The first time I heard the word Schnorrer, I was 7 years old and my parents took me on a trip to Mystic, Connecticut. During those days, the Connecticut Turnpike had eight toll booths from Greenwich to Mystic. It felt that every 10 miles, some toll collector was looking for a quarter. So my mother said, Connecticut is a bunch of schnorrers.
Schnorrer is a Yiddish term meaning “beggar” or “sponger”. The English usage of the word denotes a sly chiseler who will get money out of another any way he can, often through an air of entitlement. For me, a Schnorrer is essentially a cheapskate.
When it comes to retirement plans, a retirement plan sponsor or a retirement plan provider shouldn’t be a schnorrer.
A retirement plan sponsor who is a schnorrer is one who selects the lowest cost third party administration (TPA) like a payroll provider and doesn’t care that the administration of their plan is done properly or not. Plan costs should always be a consideration, but so should proper administration is a greater consideration.
For retirement plan providers who are schnorrers, I can remember my old TPA. As a producing TPA with its own RIA practice, we had clients around the country. We did charge a hefty RIA fee and then the managing director of the Firm who ran the day-to-day operation (the biggest schnorrer I ever met) started charging for travel expenses for our client relationship managers to visit clients in assisting them with the fiduciary process. That went over like a led zeppelin. I worked for a law firm partner who had clients around the country and he was insistent that he would never charge his clients for his travel time because he felt that the client would simply want to hire counsel than was more local than to pay him for traveling.

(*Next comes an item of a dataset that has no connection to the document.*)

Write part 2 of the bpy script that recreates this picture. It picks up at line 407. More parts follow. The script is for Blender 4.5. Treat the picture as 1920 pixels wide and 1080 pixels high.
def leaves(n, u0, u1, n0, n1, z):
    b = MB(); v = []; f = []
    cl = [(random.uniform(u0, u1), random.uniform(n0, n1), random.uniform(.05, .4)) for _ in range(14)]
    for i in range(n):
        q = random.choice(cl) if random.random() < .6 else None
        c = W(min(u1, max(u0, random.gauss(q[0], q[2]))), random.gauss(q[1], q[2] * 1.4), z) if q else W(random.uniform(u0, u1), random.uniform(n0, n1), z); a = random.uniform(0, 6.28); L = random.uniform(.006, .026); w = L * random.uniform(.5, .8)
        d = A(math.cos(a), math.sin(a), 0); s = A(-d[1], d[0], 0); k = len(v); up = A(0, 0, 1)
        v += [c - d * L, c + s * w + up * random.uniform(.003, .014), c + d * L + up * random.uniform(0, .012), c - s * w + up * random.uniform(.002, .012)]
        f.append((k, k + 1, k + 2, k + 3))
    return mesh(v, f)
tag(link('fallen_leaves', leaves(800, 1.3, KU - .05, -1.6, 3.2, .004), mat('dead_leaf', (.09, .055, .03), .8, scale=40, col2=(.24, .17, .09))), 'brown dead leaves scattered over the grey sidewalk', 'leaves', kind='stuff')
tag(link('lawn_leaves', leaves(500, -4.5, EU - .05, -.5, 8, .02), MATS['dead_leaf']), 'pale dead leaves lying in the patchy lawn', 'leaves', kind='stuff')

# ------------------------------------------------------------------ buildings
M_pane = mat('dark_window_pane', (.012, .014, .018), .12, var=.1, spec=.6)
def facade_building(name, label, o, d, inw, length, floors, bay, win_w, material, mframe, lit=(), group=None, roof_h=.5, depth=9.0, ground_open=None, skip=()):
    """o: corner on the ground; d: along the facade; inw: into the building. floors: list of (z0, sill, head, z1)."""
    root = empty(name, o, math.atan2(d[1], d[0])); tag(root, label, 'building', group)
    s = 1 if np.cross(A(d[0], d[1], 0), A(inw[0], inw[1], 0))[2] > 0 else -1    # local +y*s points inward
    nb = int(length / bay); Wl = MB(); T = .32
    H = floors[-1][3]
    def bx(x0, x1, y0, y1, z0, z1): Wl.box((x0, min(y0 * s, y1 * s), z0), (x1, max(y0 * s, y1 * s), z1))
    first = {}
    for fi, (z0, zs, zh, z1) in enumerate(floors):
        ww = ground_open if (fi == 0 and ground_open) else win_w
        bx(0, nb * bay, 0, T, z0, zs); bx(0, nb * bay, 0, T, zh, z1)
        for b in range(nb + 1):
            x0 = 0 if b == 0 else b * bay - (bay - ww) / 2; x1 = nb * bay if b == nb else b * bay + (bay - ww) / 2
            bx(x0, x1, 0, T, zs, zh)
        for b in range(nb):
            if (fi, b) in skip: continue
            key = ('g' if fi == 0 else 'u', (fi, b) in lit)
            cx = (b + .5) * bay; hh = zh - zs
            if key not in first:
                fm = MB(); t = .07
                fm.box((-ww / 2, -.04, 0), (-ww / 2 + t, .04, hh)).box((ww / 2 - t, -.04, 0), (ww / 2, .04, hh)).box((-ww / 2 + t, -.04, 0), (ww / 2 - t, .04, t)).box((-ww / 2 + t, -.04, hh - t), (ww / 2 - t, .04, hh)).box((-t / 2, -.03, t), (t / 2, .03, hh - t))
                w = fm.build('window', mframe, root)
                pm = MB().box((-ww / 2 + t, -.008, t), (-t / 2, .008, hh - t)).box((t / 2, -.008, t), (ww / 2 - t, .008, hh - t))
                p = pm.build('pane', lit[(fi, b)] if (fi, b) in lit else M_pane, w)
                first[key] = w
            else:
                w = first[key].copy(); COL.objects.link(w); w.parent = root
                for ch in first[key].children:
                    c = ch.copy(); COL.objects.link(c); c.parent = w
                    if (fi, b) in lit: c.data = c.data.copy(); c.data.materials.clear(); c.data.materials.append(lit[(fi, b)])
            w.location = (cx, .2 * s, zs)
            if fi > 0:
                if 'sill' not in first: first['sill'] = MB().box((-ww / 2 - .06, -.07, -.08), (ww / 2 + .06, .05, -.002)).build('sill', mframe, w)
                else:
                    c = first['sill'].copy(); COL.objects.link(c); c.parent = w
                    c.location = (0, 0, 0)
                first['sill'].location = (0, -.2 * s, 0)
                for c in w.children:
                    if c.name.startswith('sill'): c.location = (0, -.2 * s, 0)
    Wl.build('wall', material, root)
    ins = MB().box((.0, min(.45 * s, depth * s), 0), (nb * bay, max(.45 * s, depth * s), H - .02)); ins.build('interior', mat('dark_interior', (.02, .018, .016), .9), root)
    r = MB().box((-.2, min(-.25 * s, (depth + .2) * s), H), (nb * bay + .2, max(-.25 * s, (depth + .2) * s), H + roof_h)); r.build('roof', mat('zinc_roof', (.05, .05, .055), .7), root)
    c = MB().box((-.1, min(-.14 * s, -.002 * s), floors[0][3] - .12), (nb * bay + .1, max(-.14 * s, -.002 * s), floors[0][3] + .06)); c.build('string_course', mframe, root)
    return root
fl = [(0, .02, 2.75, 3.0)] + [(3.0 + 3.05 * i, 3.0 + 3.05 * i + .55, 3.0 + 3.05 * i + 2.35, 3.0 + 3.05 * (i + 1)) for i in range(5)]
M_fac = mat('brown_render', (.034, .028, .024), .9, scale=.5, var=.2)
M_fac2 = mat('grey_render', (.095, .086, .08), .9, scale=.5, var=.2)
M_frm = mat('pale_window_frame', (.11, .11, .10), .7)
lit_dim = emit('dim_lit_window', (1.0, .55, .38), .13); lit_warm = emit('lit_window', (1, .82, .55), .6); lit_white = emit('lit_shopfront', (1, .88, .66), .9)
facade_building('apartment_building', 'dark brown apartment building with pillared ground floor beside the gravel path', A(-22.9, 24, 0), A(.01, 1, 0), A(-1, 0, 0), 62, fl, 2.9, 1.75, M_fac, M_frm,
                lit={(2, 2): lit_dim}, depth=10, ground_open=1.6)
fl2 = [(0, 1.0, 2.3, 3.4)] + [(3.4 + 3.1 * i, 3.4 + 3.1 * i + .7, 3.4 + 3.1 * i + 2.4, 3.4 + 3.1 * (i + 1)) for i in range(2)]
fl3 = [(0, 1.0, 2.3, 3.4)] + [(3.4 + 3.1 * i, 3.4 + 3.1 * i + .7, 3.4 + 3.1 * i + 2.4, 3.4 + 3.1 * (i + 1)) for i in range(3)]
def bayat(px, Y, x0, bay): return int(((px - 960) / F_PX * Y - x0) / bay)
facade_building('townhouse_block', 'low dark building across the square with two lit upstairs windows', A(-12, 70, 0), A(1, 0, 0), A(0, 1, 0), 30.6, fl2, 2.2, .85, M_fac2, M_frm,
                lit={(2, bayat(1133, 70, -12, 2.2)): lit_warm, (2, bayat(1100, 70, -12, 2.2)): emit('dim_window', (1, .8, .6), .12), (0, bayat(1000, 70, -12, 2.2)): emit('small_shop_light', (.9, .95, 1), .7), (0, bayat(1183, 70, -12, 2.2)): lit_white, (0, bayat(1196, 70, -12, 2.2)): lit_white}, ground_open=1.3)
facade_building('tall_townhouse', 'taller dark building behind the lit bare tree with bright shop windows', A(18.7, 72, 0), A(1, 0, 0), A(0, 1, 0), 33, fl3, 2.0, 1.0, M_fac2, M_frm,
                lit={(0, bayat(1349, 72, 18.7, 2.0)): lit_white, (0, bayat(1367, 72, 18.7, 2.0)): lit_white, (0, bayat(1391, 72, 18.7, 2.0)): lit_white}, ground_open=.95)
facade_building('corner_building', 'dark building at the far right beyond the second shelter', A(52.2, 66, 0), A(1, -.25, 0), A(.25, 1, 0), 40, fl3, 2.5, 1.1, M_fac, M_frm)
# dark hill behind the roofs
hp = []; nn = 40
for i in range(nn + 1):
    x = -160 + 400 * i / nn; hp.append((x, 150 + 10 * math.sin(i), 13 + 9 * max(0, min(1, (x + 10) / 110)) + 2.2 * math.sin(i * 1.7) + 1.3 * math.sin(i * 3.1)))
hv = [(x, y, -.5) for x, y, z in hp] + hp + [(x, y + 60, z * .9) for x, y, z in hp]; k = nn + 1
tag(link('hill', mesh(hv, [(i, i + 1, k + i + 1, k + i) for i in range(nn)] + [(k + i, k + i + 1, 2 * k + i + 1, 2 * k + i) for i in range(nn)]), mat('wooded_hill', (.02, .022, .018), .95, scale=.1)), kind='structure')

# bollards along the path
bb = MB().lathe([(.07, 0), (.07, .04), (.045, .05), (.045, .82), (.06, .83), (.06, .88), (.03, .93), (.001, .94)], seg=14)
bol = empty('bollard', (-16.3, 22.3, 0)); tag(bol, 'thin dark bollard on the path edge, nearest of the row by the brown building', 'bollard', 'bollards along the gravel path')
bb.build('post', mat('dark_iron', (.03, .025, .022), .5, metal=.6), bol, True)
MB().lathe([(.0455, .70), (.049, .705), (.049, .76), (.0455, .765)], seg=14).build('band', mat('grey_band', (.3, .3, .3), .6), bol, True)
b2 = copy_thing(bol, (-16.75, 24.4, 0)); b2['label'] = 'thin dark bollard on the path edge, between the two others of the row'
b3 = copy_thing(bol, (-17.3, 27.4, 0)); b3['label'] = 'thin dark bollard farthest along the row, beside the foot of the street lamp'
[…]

When I left the TPA in 2007, I was replaced by 2 attorneys and a paralegal. Like Lou in Caddyshack who had to raise the price of Coke, because he was losing at the track, my old TPA had to raise plan document fees because they were losing money by hiring this larger staff to replace me. Plan document fees went up by 25% and they started charging $150 for annual safe harbor notices. $150 to simply search and replace the year in a Word document for $150, this chiseling offended many clients.
Clients don’t want to be chiseled. They would rather play a higher flat fee than get inundated by petty charges.
One of the things I hated most about law firms was their chiseling of clients. It was enough that clients were charged by the hour, which only led to possible abuses of overbilling because law firms stress billable hours more than quality of service. So it’s not enough to overcharge clients for legal services, but the law firms that I was associated with also charged clients for typical office charges like FedEx or copies. When I buy a bagel with olive cream cheese at my favorite bagel store, do they charge me for napkins or a plastic knife? There is a cost for any business to do business, but does a law firm have to pass every nickel in costs to their client?
That is why my practice uses a flat fee; clients should have a fee that they have cost certainty over and with the knowledge that I am not chiseling them. When I drafted a plan document for a client for $2,000, I didn’t charge them the $8 to mail the plans or the $18 to bind the plans at Staples (before I went PDF only). Every retirement plan provider needs to be fully compensated for the work they do. There are costs involved in doing business, but clients don’t need to see every charge added and itemized because you don’t want to be labeled a schnorrer.